The end result is a monotonous and frankly boring evening that never sheds new light on its source material other than the obvious "ah, yes, dreams, indeed" reaction. The most confounding issue at play is that Sellars gives us no reason as to why such an interpretation is necessary in the contemporary annals of Shakespearean re-imagination. Sellars' director's note goes on about the Six Classes of Living Beings and the reduction of the "Dream" from a symphony to a string quartet, which implies even he can't articulate - on paper or stage - his reasons for this psychedelic (though surprisingly limiting) approach. The production can't even be called a failed concept, because in order to produce a failed concept, you first have to have a concept.

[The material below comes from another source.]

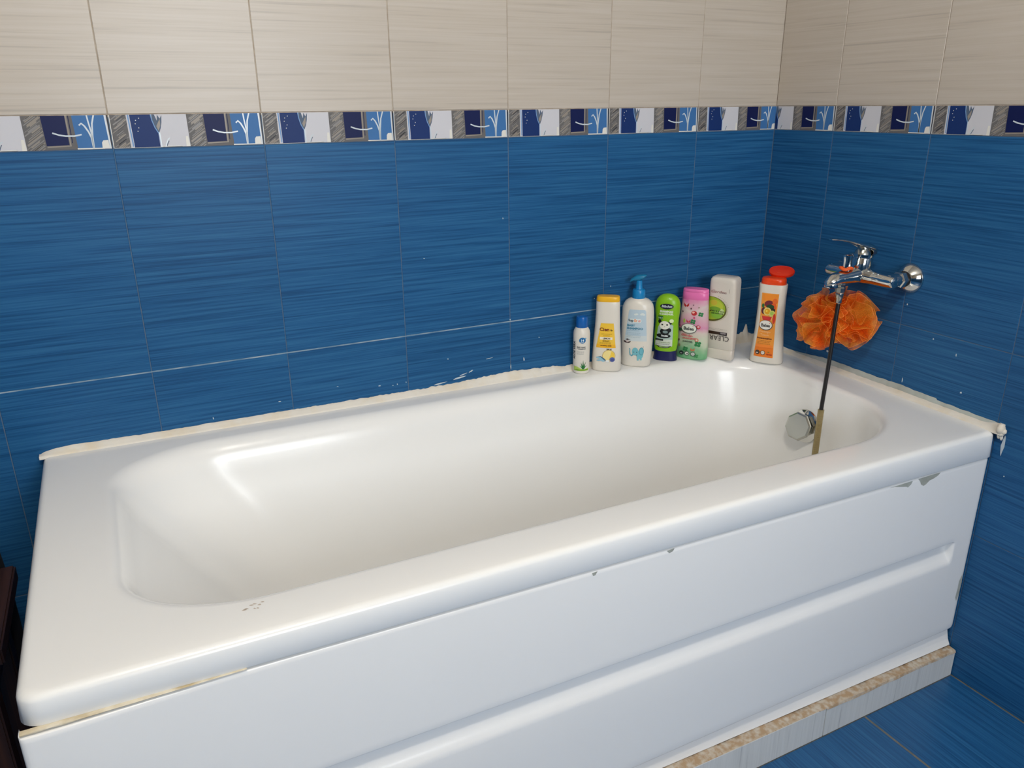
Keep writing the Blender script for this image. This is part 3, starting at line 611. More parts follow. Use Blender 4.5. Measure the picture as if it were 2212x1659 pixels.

In context of recent Shakespearean travesties, "A Chamber Play" isn't quite as mind-numbingly awful as the Wooster Group's "Cry, Trojans!" (Elizabeth LaCompte's infuriating take on "Troilus & Cressida"), and the performers certainly possesses a better grasp of the language than the cast of Joss Whedon's "Much Ado About Nothing" (though without the comforting presence of Nathan Fillion). The cast are trained verse-speakers, whose cadences are pleasing to the ear, one just wishes they had a better, more considered vehicle for their talents. As Lear says of Goneril over Regan: "not being worst stands in some rank of praise."
But really, Peter Sellars, what was the point?